Revue de presse » Il serait une fois… des Topiques dans la ville : Isabelle Daëron

Il serait une fois… des Topiques dans la ville : Isabelle Daëron

Lauréate 2015 du concours Audi talents awards dans la catégorie design, Isabelle Daëron investira l’espace urbain parisien pendant D’Days avec son projet dit des « Topiques ou l’utopique désir d’habiter les flux ».

Diplômée de l’ESAD (Reims) et de l’ENSCI Les Ateliers (Paris), Isabelle partage aujourd’hui son temps entre la recherche, son propre studio de design, l’enseignement et des projets dont ceux qu’elle peut performer grâce au programme d’accompagnement dont bénéficient les lauréats des Audi talents awards.

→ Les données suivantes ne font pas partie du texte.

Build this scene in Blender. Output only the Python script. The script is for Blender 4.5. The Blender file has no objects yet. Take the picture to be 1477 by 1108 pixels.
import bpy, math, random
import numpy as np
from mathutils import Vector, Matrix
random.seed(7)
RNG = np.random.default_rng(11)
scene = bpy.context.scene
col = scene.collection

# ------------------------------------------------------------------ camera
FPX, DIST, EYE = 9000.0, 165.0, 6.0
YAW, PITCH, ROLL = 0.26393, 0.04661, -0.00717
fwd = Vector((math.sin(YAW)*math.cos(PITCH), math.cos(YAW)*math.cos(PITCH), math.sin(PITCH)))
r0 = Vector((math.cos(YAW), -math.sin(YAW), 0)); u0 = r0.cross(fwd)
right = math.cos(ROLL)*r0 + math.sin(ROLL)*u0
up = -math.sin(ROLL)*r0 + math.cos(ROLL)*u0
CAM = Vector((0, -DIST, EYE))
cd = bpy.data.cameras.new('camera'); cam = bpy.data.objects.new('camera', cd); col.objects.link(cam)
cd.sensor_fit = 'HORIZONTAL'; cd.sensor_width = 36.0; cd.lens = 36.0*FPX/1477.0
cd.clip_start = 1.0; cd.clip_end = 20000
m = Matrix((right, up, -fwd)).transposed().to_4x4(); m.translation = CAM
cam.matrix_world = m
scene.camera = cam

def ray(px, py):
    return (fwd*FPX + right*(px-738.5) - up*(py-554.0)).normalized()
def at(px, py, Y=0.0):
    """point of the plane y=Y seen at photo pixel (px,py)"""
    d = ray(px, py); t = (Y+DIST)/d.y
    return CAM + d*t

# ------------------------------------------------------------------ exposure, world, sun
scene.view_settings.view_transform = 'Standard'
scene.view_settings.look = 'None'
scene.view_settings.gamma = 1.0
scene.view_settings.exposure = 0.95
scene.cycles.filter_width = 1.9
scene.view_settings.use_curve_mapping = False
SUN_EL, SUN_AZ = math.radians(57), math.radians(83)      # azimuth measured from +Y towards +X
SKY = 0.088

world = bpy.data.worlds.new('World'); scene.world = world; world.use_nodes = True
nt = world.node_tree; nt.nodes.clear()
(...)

D’Days : Au nombre de tes activités de designer, il y a la recherche scientifique. Peux-tu nous en dire plus ?

Isabelle Daëron : En fait, après mes études j’ai rapidement travaillé à mon compte et en parallèle j’ai rejoint le Pôle Recherche de la Cité du Design de Saint Etienne. J’y participe toujours, sous la direction d’Olivier Peyricot, avec d’autres designers nous y menons des travaux qui vont des réseaux d’eau intelligents aux énergies renouvelables. Le pôle mène des études d’usage avec des sociologues, conçoit des projets avec des directions de l’innovation sur les nouveaux services par exemple. Il y a encore peu de lieux consacrés à la recherche en design en France …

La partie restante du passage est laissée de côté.